**Source material**
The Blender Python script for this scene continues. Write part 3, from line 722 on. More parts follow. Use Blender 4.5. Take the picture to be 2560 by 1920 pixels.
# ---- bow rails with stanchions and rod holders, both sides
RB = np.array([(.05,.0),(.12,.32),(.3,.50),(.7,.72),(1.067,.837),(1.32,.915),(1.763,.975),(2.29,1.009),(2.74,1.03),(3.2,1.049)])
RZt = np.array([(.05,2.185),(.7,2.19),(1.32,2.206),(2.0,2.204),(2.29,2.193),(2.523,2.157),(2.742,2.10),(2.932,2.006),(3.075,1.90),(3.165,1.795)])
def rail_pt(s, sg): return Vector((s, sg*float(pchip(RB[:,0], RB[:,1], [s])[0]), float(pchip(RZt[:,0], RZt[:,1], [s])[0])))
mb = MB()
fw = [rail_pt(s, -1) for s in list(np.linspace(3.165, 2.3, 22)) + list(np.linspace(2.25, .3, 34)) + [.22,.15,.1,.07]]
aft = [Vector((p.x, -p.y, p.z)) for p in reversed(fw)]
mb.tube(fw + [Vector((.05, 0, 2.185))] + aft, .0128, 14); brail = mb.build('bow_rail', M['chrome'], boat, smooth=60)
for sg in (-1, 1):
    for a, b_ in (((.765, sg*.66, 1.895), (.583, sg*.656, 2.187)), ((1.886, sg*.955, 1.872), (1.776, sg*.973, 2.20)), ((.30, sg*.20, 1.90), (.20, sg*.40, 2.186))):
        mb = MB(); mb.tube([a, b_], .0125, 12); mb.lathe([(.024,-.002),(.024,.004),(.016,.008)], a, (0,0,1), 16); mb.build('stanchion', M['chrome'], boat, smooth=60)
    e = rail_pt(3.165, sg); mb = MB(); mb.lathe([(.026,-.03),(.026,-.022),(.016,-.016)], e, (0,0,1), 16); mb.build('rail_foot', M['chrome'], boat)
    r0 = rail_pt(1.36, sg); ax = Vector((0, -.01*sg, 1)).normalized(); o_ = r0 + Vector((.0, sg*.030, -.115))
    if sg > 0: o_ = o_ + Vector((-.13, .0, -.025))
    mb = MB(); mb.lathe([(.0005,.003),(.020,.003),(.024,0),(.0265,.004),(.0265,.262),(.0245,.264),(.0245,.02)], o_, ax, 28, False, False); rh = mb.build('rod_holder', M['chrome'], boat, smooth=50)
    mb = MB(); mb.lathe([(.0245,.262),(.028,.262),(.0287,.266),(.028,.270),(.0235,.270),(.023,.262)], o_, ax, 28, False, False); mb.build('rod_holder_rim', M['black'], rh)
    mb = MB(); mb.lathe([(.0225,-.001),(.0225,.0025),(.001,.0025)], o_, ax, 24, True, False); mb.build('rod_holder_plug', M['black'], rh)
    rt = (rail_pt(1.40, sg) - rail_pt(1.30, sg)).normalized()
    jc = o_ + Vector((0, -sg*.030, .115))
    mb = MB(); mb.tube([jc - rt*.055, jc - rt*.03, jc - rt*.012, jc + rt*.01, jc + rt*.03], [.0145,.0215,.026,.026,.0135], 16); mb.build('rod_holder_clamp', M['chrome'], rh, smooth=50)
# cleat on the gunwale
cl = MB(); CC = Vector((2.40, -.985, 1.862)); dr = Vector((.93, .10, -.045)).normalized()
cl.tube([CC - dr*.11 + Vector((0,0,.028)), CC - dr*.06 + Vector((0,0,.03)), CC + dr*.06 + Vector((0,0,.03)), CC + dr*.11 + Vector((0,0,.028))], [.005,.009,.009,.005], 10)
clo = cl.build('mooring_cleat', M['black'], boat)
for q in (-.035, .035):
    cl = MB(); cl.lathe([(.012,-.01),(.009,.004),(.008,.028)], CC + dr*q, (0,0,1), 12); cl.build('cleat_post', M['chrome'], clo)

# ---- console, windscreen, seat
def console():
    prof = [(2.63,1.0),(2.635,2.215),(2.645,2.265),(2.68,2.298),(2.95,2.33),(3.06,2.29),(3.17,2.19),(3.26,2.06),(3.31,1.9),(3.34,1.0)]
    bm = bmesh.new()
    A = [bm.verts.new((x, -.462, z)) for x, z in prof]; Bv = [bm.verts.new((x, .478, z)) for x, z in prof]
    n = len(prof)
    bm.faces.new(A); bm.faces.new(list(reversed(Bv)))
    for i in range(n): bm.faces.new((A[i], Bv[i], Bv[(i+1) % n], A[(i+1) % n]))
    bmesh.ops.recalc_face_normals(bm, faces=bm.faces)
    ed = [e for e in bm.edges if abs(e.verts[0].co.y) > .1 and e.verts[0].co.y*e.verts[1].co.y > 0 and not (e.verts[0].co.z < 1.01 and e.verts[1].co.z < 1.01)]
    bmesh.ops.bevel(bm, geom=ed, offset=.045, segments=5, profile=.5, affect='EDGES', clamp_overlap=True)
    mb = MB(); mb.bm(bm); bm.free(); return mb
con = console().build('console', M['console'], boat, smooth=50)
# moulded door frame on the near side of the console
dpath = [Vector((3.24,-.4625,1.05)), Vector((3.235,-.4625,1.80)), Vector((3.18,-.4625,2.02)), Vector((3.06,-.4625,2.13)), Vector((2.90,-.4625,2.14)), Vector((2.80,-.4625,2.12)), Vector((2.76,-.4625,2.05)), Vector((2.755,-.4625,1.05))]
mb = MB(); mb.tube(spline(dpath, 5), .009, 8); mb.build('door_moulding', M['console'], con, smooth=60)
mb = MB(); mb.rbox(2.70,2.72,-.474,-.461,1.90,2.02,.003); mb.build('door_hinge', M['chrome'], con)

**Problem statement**
Reproduce every line above without error.

**Answer for the task**
The Blender Python script for this scene continues. Write part 3, from line 722 on. More parts follow. Use Blender 4.5. Take the picture to be 2560 by 1920 pixels.
# ---- bow rails with stanchions and rod holders, both sides
RB = np.array([(.05,.0),(.12,.32),(.3,.50),(.7,.72),(1.067,.837),(1.32,.915),(1.763,.975),(2.29,1.009),(2.74,1.03),(3.2,1.049)])
RZt = np.array([(.05,2.185),(.7,2.19),(1.32,2.206),(2.0,2.204),(2.29,2.193),(2.523,2.157),(2.742,2.10),(2.932,2.006),(3.075,1.90),(3.165,1.795)])
def rail_pt(s, sg): return Vector((s, sg*float(pchip(RB[:,0], RB[:,1], [s])[0]), float(pchip(RZt[:,0], RZt[:,1], [s])[0])))
mb = MB()
fw = [rail_pt(s, -1) for s in list(np.linspace(3.165, 2.3, 22)) + list(np.linspace(2.25, .3, 34)) + [.22,.15,.1,.07]]
aft = [Vector((p.x, -p.y, p.z)) for p in reversed(fw)]
mb.tube(fw + [Vector((.05, 0, 2.185))] + aft, .0128, 14); brail = mb.build('bow_rail', M['chrome'], boat, smooth=60)
for sg in (-1, 1):
    for a, b_ in (((.765, sg*.66, 1.895), (.583, sg*.656, 2.187)), ((1.886, sg*.955, 1.872), (1.776, sg*.973, 2.20)), ((.30, sg*.20, 1.90), (.20, sg*.40, 2.186))):
        mb = MB(); mb.tube([a, b_], .0125, 12); mb.lathe([(.024,-.002),(.024,.004),(.016,.008)], a, (0,0,1), 16); mb.build('stanchion', M['chrome'], boat, smooth=60)
    e = rail_pt(3.165, sg); mb = MB(); mb.lathe([(.026,-.03),(.026,-.022),(.016,-.016)], e, (0,0,1), 16); mb.build('rail_foot', M['chrome'], boat)
    r0 = rail_pt(1.36, sg); ax = Vector((0, -.01*sg, 1)).normalized(); o_ = r0 + Vector((.0, sg*.030, -.115))
    if sg > 0: o_ = o_ + Vector((-.13, .0, -.025))
    mb = MB(); mb.lathe([(.0005,.003),(.020,.003),(.024,0),(.0265,.004),(.0265,.262),(.0245,.264),(.0245,.02)], o_, ax, 28, False, False); rh = mb.build('rod_holder', M['chrome'], boat, smooth=50)
    mb = MB(); mb.lathe([(.0245,.262),(.028,.262),(.0287,.266),(.028,.270),(.0235,.270),(.023,.262)], o_, ax, 28, False, False); mb.build('rod_holder_rim', M['black'], rh)
    mb = MB(); mb.lathe([(.0225,-.001),(.0225,.0025),(.001,.0025)], o_, ax, 24, True, False); mb.build('rod_holder_plug', M['black'], rh)
    rt = (rail_pt(1.40, sg) - rail_pt(1.30, sg)).normalized()
    jc = o_ + Vector((0, -sg*.030, .115))
    mb = MB(); mb.tube([jc - rt*.055, jc - rt*.03, jc - rt*.012, jc + rt*.01, jc + rt*.03], [.0145,.0215,.026,.026,.0135], 16); mb.build('rod_holder_clamp', M['chrome'], rh, smooth=50)
# cleat on the gunwale
cl = MB(); CC = Vector((2.40, -.985, 1.862)); dr = Vector((.93, .10, -.045)).normalized()
cl.tube([CC - dr*.11 + Vector((0,0,.028)), CC - dr*.06 + Vector((0,0,.03)), CC + dr*.06 + Vector((0,0,.03)), CC + dr*.11 + Vector((0,0,.028))], [.005,.009,.009,.005], 10)
clo = cl.build('mooring_cleat', M['black'], boat)
for q in (-.035, .035):
    cl = MB(); cl.lathe([(.012,-.01),(.009,.004),(.008,.028)], CC + dr*q, (0,0,1), 12); cl.build('cleat_post', M['chrome'], clo)

# ---- console, windscreen, seat
def console():
    prof = [(2.63,1.0),(2.635,2.215),(2.645,2.265),(2.68,2.298),(2.95,2.33),(3.06,2.29),(3.17,2.19),(3.26,2.06),(3.31,1.9),(3.34,1.0)]
    bm = bmesh.new()
    A = [bm.verts.new((x, -.462, z)) for x, z in prof]; Bv = [bm.verts.new((x, .478, z)) for x, z in prof]
    n = len(prof)
    bm.faces.new(A); bm.faces.new(list(reversed(Bv)))
    for i in range(n): bm.faces.new((A[i], Bv[i], Bv[(i+1) % n], A[(i+1) % n]))
    bmesh.ops.recalc_face_normals(bm, faces=bm.faces)
    ed = [e for e in bm.edges if abs(e.verts[0].co.y) > .1 and e.verts[0].co.y*e.verts[1].co.y > 0 and not (e.verts[0].co.z < 1.01 and e.verts[1].co.z < 1.01)]
    bmesh.ops.bevel(bm, geom=ed, offset=.045, segments=5, profile=.5, affect='EDGES', clamp_overlap=True)
    mb = MB(); mb.bm(bm); bm.free(); return mb
con = console().build('console', M['console'], boat, smooth=50)
# moulded door frame on the near side of the console
dpath = [Vector((3.24,-.4625,1.05)), Vector((3.235,-.4625,1.80)), Vector((3.18,-.4625,2.02)), Vector((3.06,-.4625,2.13)), Vector((2.90,-.4625,2.14)), Vector((2.80,-.4625,2.12)), Vector((2.76,-.4625,2.05)), Vector((2.755,-.4625,1.05))]
mb = MB(); mb.tube(spline(dpath, 5), .009, 8); mb.build('door_moulding', M['console'], con, smooth=60)
mb = MB(); mb.rbox(2.70,2.72,-.474,-.461,1.90,2.02,.003); mb.build('door_hinge', M['chrome'], con)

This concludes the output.